**DIRECTION**: Copy out exactly the lines from the start of the data to the line containing "tower_part('wall', blocks, tower)". Include both.

>>>

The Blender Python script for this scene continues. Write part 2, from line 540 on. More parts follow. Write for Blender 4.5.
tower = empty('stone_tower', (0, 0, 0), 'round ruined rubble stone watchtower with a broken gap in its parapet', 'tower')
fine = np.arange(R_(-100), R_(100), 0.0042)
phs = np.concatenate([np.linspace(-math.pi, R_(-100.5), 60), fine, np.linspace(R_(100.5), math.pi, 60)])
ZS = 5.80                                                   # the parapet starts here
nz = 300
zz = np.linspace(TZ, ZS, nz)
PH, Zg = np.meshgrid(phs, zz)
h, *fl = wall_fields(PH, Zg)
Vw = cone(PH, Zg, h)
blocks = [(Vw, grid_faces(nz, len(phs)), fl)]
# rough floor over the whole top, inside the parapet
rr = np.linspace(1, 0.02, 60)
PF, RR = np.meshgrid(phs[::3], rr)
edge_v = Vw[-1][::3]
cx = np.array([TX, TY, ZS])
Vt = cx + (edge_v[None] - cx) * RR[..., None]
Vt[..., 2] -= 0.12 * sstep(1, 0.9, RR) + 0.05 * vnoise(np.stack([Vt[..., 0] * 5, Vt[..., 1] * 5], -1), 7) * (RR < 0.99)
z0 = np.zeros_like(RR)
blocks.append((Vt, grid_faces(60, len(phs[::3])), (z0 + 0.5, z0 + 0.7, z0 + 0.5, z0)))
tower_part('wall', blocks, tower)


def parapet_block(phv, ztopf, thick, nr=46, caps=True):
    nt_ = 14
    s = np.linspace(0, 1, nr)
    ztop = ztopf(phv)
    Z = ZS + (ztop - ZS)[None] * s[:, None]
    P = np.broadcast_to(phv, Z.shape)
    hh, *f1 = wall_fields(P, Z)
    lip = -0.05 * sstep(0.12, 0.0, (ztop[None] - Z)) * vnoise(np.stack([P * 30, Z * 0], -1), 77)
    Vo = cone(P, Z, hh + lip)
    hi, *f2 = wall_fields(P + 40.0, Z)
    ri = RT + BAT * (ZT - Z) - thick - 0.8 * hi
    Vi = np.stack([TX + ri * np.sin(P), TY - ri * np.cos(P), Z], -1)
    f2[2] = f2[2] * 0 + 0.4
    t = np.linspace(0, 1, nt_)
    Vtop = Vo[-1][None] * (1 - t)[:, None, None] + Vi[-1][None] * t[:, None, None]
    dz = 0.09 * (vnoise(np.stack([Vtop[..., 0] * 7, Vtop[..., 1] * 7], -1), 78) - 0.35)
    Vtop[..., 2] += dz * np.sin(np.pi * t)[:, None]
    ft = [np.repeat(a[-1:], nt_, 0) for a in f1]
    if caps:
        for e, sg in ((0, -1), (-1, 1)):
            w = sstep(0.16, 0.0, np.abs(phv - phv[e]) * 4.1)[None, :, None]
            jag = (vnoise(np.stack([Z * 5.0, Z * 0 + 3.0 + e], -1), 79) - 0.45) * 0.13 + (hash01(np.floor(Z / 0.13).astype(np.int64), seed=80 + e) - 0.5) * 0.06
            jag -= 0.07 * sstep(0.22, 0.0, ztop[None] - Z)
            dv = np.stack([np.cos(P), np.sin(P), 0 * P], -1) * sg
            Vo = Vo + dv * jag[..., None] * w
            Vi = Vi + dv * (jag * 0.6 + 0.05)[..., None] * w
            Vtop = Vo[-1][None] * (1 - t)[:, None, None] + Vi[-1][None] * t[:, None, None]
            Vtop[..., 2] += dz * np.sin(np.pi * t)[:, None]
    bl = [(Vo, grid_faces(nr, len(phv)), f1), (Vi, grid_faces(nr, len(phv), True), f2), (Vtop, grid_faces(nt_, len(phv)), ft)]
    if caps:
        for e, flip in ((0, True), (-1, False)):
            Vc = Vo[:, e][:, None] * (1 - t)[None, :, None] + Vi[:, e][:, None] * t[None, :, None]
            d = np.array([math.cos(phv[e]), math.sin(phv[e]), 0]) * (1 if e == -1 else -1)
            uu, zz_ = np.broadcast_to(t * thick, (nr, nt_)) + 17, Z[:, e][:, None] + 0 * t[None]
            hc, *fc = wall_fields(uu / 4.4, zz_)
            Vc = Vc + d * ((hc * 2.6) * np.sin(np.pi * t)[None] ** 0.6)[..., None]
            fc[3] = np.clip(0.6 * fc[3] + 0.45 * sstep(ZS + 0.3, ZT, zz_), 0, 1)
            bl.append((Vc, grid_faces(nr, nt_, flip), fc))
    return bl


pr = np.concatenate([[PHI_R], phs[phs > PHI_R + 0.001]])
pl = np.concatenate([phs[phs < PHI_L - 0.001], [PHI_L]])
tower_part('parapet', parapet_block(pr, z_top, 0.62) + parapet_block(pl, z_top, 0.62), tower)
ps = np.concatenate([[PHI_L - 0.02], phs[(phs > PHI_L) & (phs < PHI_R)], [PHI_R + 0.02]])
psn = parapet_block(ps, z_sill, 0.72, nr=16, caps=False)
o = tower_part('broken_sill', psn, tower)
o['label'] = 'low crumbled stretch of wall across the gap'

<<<

**EXERCISE OUTPUT**:
The Blender Python script for this scene continues. Write part 2, from line 540 on. More parts follow. Write for Blender 4.5.
tower = empty('stone_tower', (0, 0, 0), 'round ruined rubble stone watchtower with a broken gap in its parapet', 'tower')
fine = np.arange(R_(-100), R_(100), 0.0042)
phs = np.concatenate([np.linspace(-math.pi, R_(-100.5), 60), fine, np.linspace(R_(100.5), math.pi, 60)])
ZS = 5.80                                                   # the parapet starts here
nz = 300
zz = np.linspace(TZ, ZS, nz)
PH, Zg = np.meshgrid(phs, zz)
h, *fl = wall_fields(PH, Zg)
Vw = cone(PH, Zg, h)
blocks = [(Vw, grid_faces(nz, len(phs)), fl)]
# rough floor over the whole top, inside the parapet
rr = np.linspace(1, 0.02, 60)
PF, RR = np.meshgrid(phs[::3], rr)
edge_v = Vw[-1][::3]
cx = np.array([TX, TY, ZS])
Vt = cx + (edge_v[None] - cx) * RR[..., None]
Vt[..., 2] -= 0.12 * sstep(1, 0.9, RR) + 0.05 * vnoise(np.stack([Vt[..., 0] * 5, Vt[..., 1] * 5], -1), 7) * (RR < 0.99)
z0 = np.zeros_like(RR)
blocks.append((Vt, grid_faces(60, len(phs[::3])), (z0 + 0.5, z0 + 0.7, z0 + 0.5, z0)))
tower_part('wall', blocks, tower)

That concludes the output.